11.02.2011

Illinois Supreme Court Requires Redaction of Social Security Numbers in Filings Starting in 2012

Pursuant to Section 40 of the Identity Protection Act, 5 ILCS 179/40, passed in 2010 and designed to protect Social Security numbers, the Illinois Supreme Court has adopted new Rule 138 requiring parties not to include Social Security numbers within any filings "unless required for a particular filing". Presumably that means you can't include a Social Security number unless there is a good reason that the number itself matters to a particular filing. Such a situation is hard to imagine because a filer generally should be able to refer to a number's existence without actually spreading the number itself of record. For example, a claim about identity theft could be drafted to satisfy pleading requirements without revealing to the world the actual Social Security number at issue.

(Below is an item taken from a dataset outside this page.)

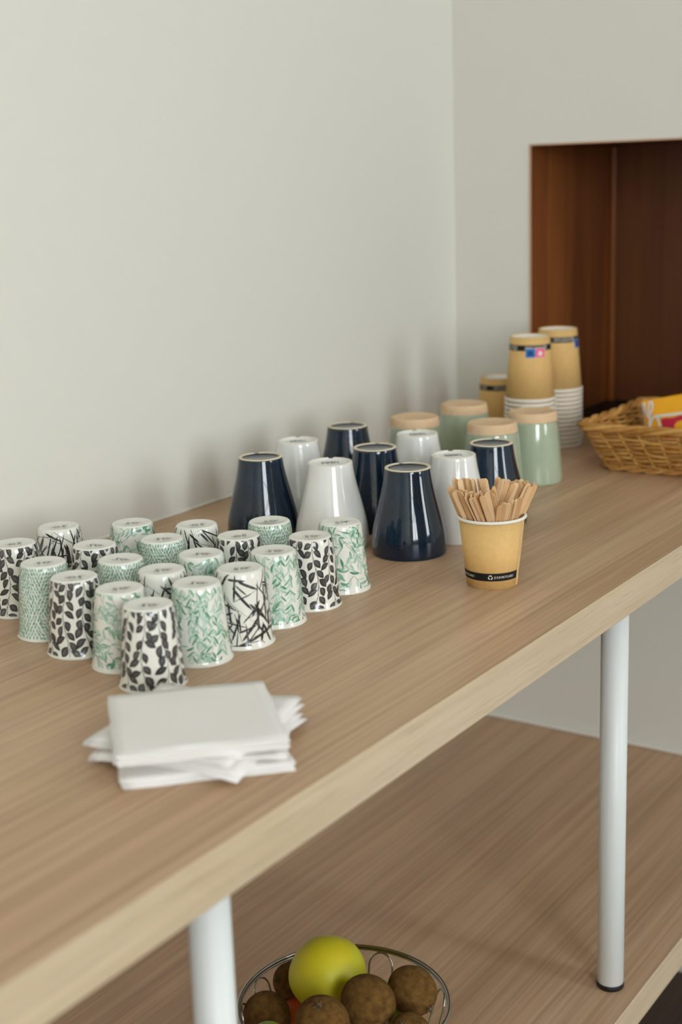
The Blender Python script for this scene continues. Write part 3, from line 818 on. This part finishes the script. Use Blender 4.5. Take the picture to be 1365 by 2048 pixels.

In any event, if you must include the number the rule requires that you use just the last four digits in the public filing, and accompany it with a sealed filing disclosing the full number.

The rule does not specify how documents that the filer did not create (e.g., photocopied exhibits) that include embedded Social Security numbers should be brought into compliance. However, the wording of the rule implies that the filer should redact the document to make the number unreadable.

Filers should take care that their redaction technique actually accomplishes the redaction, becuase sometimes when you think something has been redacted, the supposedly covered-up information is still accessible. See the Administrative Office of U.S. Courts' admonition here, and an interesting discussion of failed redaction at this blog. The National Security Agency has published some tips on ways to properly redact documents, available here and here. Some district courts have posts about it, such as the District of New Jersey.

The new rule also states that the Illinois courts are not responsible for checking individual filings for compliance. In other words, a clerk is not supposed to take on the responsiblity of checking your filing to see whether you let a Social Security number slip through. The only policing mechanism is that "a party or identified person" who sees that a Social Security number has been publicly filed can move the court to order compliance, and if they prove the infraction was "willful" then they can be awarded fees and costs for bringing the motion. This rule should not spawn a cottage industry of 'file scrubbers' who troll the dockets looking for infractions because only a party to the actual case or the person whose Socual Security number was disclosed appear to have standing to file the motion.

The new rule originally was to be effective starting November 1, 2011. However, the court has now changed the effective date to January 1, 2012.

This rule brings the Illinois courts in line with federal courts, whose Judicial Conference began addressing this issue in 2000 (see their report here), which led to the adoption of rules such as Fed. R. Civ. P. 5.2 (effective Dec. 1, 2007) requiring redacted filings.